La droite, par ses violences, m’a contraint plus d’une fois à des représailles à la tribune qui, dans cette occasion, feraient de moi pour elle un orateur irritant. Or, ce qu’il faut aujourd’hui, ce n’est pas l’orateur qui passionne, c’est l’orateur qui concilie. Eh bien ! je le déclare en présence de la loi du 31 mai, je ne répondrais pas de moi.

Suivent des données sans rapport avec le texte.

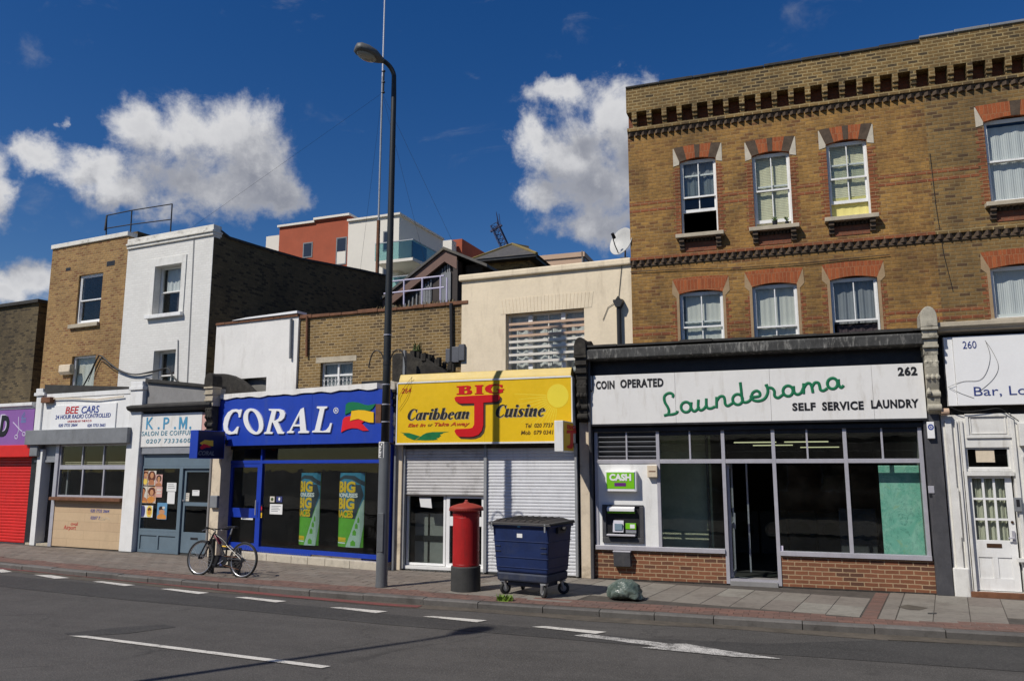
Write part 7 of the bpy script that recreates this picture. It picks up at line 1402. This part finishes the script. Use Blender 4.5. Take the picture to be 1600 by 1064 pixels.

Oui, en voyant reparaître devant nous cette loi que, pour ma part, j’ai déjà hautement flétrie à la tribune, en voyant, si l’abrogation est refusée, se dresser dans un prochain avenir l’inévitable conflit entre la souveraineté du peuple et l’autorité du parlement, en voyant s’entêter dans leur œuvre les hommes funestes qui ont aveuglément préparé pour 1852 je ne sais quelle rencontre à main armée du pays légal et du suffrage universel, je ne sais quel duel de la loi, forme périssable, contre le droit, principe éternel ! oui ! en présence de la guerre civile possible, en présence du sang prêt à couler… je ne répondrais pas de me contenir, je ne répondrais pas de ne point éclater en cris d’indignation et de douleur ; je ne répondrais pas de ne point fouler aux pieds toute cette politique coupable, qui se résume dans la date sinistre du 31 mai ; je ne répondrais pas de rester calme. Je m’exclus.

La réunion adopte à la presque unanimité la proposition de M. Dupont (de Bussac), appuyée par M. Victor Hugo.

M. Michel (de Bourges) est désigné pour parler au nom de la gauche.